EXERCISE GOAL: Will you quote precisely the lines that run from the top of the material below to the line containing "R_ = math.radians", both ends included?
-- Begin --
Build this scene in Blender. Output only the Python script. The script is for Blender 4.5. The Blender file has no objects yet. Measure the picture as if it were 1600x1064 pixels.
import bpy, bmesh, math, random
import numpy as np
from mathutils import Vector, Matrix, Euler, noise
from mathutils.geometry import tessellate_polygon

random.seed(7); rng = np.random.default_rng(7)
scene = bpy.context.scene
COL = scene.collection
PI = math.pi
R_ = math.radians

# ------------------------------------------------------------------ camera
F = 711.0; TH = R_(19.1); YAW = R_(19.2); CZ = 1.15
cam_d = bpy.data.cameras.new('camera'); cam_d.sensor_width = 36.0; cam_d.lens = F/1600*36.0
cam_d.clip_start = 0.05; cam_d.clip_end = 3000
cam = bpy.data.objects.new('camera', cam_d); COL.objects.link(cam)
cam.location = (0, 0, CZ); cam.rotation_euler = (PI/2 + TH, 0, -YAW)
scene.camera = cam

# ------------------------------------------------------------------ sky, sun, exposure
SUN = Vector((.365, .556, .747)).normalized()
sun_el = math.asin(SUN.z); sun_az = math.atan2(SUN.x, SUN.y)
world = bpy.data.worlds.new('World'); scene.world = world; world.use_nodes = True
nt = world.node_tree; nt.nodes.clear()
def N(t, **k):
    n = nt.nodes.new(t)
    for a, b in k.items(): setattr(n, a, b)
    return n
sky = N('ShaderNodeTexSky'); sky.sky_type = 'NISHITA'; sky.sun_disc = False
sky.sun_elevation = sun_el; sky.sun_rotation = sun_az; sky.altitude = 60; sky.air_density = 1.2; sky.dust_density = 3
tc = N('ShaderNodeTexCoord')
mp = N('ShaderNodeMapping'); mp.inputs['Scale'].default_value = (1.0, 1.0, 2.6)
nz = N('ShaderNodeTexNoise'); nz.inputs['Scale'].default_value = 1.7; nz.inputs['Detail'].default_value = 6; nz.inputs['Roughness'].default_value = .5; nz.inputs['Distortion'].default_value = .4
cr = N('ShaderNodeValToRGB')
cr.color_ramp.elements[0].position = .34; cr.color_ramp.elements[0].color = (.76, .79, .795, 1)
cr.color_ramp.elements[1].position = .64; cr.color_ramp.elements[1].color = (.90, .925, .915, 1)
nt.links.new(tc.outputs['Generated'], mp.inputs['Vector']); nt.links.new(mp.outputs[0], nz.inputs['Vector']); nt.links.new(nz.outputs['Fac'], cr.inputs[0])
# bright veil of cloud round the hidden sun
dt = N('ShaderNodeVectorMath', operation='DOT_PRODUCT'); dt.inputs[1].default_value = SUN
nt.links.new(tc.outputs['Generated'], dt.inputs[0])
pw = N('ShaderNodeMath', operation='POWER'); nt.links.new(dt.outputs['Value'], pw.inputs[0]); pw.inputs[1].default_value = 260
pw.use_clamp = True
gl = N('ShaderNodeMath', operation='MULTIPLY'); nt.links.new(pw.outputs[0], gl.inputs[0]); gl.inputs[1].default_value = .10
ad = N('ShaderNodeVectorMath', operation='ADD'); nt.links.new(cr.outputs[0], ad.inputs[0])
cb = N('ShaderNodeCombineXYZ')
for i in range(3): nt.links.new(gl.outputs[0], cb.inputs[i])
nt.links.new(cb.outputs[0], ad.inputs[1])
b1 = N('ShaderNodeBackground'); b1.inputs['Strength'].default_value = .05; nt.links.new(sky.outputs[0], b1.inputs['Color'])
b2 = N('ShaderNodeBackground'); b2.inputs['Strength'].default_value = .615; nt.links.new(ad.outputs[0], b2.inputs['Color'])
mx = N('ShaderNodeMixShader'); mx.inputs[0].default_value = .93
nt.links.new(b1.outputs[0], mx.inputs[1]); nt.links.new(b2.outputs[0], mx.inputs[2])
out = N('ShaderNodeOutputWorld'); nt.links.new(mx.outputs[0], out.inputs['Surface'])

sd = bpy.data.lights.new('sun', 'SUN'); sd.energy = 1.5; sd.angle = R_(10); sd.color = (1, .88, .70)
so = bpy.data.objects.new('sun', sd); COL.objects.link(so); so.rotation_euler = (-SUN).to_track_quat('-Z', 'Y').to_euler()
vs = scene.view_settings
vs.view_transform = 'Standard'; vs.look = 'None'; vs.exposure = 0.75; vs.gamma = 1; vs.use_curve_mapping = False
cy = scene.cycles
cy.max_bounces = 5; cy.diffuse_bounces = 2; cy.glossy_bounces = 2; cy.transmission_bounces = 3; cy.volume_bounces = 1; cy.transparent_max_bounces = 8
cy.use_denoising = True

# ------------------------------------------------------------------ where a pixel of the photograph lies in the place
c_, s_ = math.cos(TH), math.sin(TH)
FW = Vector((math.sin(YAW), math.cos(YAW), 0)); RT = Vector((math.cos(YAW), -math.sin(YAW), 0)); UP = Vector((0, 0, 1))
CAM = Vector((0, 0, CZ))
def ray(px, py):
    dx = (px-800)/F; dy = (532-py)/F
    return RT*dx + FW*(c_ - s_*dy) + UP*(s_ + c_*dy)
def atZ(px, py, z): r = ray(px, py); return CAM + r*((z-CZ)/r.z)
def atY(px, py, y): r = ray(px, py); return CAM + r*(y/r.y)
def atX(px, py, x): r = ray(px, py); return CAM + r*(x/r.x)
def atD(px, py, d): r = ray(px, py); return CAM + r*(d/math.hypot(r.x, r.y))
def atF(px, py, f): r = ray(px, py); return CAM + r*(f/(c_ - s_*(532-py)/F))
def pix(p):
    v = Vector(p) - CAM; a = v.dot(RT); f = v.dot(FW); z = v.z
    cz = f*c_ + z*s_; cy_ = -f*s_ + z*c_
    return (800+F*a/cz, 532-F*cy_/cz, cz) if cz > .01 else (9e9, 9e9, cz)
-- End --
RESPONSE:
Build this scene in Blender. Output only the Python script. The script is for Blender 4.5. The Blender file has no objects yet. Measure the picture as if it were 1600x1064 pixels.
import bpy, bmesh, math, random
import numpy as np
from mathutils import Vector, Matrix, Euler, noise
from mathutils.geometry import tessellate_polygon

random.seed(7); rng = np.random.default_rng(7)
scene = bpy.context.scene
COL = scene.collection
PI = math.pi
R_ = math.radians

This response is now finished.